Nuova Galleria Morone presenta “Ritratti in Bosco”, una mostra personale dell’artista Meri Gorni.
“Ritratti in Bosco” nasce da una profonda osservazione degli alberi, che l’artista descrive come dotati di un’identità forte, quasi consapevoli della loro natura. L’esposizione esplora il potere evocativo del linguaggio, che nelle mani di Gorni diventa uno strumento capace di generare significato attraverso l’interazione tra parole e immagini, non solo come atto poetico, ma come oggetto di riflessione estetica e critica.
Le opere esposte rappresentano un dialogo intimo tra l’identità umana e quella del bosco, utilizzando materiali e suggestioni artistiche per creare un immaginario poetico. Meri Gorni, nota per la sua sensibilità artistica e per la capacità di intrecciare immagine e narrazione, osserva le ramificazioni visibili e invisibili degli alberi, traendone ispirazione per comporre ritratti che uniscono relazioni e conversazioni tra l’umano e il non umano. Il bosco diventa un luogo simbolico, una dimensione in cui si intrecciano visibile e invisibile, realtà e immaginazione.

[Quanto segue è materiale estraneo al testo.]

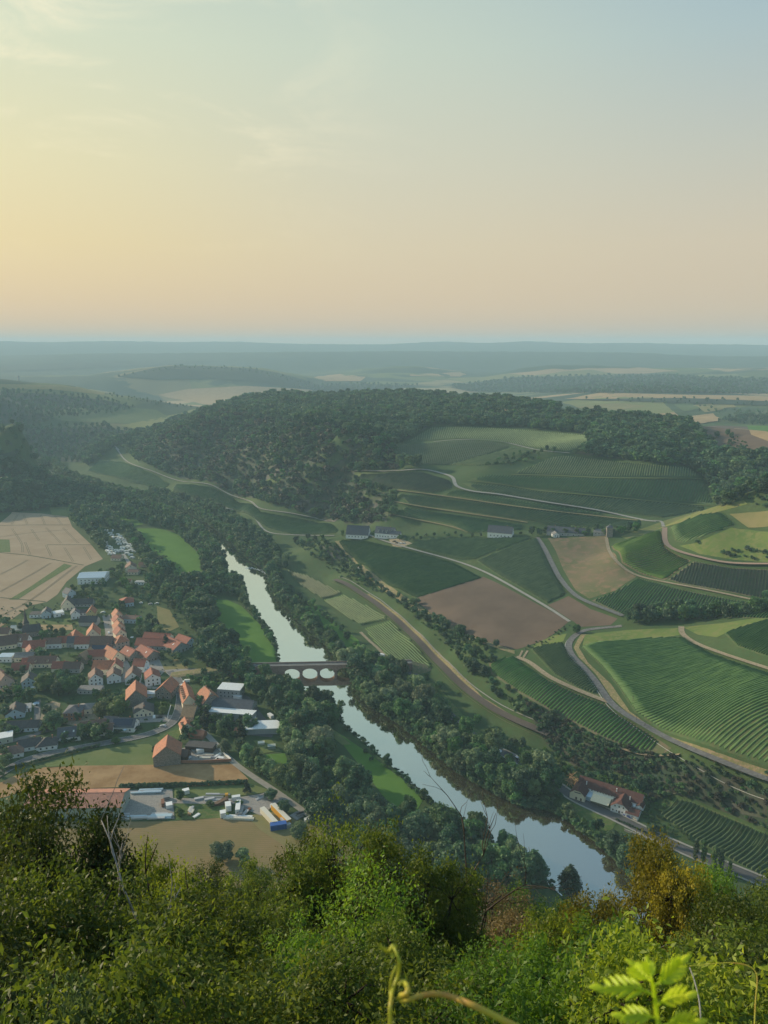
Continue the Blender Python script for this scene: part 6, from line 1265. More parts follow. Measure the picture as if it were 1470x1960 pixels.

Il lavoro di Gorni si sviluppa con un ritmo lento e riflessivo, raccogliendo, conservando, immaginando e dialogando con il mondo. Con grande sensibilità, interviene negli spazi tra le cose, instaurando connessioni con ciò che le è vicino e, al contempo, lontano: alberi, poetesse, altitudini, radici. Attraversando un tempo dedicato all’ascolto e alla decelerazione, l’artista svela ciò che spesso rimane invisibile alla vista quotidiana: le interconnessioni sotterranee, le simbiosi tra funghi e radici, le tracce del tempo. La sua poetica si configura come un esercizio di divenire impercettibili. Meri Gorni, da una finestra, osserva il mondo.
“Ritratti in Bosco” emerge come immagine viva: una rappresentazione complessa e realistica della natura, ma anche una sua vibrante reinterpretazione. Le opere si fanno strumento per esprimere l’esperienza del vivente, portando il bosco nel quotidiano in modo tangibile.
I lavori in mostra ripensano la figura dell’albero, spesso descritto come identità forte, caparbia, patriarcale. La sua struttura suggerisce una gerarchia rigida: il tronco centrale rappresenta l’autorità maschile, mentre rami e radici assumono ruoli subordinati. La crescita, orientata verso l’alto, sottolinea una visione lineare e ascendente del potere, tipica della logica patriarcale. L’opera° Albero Genealogico° (2019) propone invece un manifesto matriarcale, apparendo come un pensiero orizzontale e riproduttivo, un sapere che rivendica l’altro nominandolo e richiamandolo al presente. È un atto anacronistico, che celebra una forma di condivisione e ridefinisce il senso di appartenenza al vivente.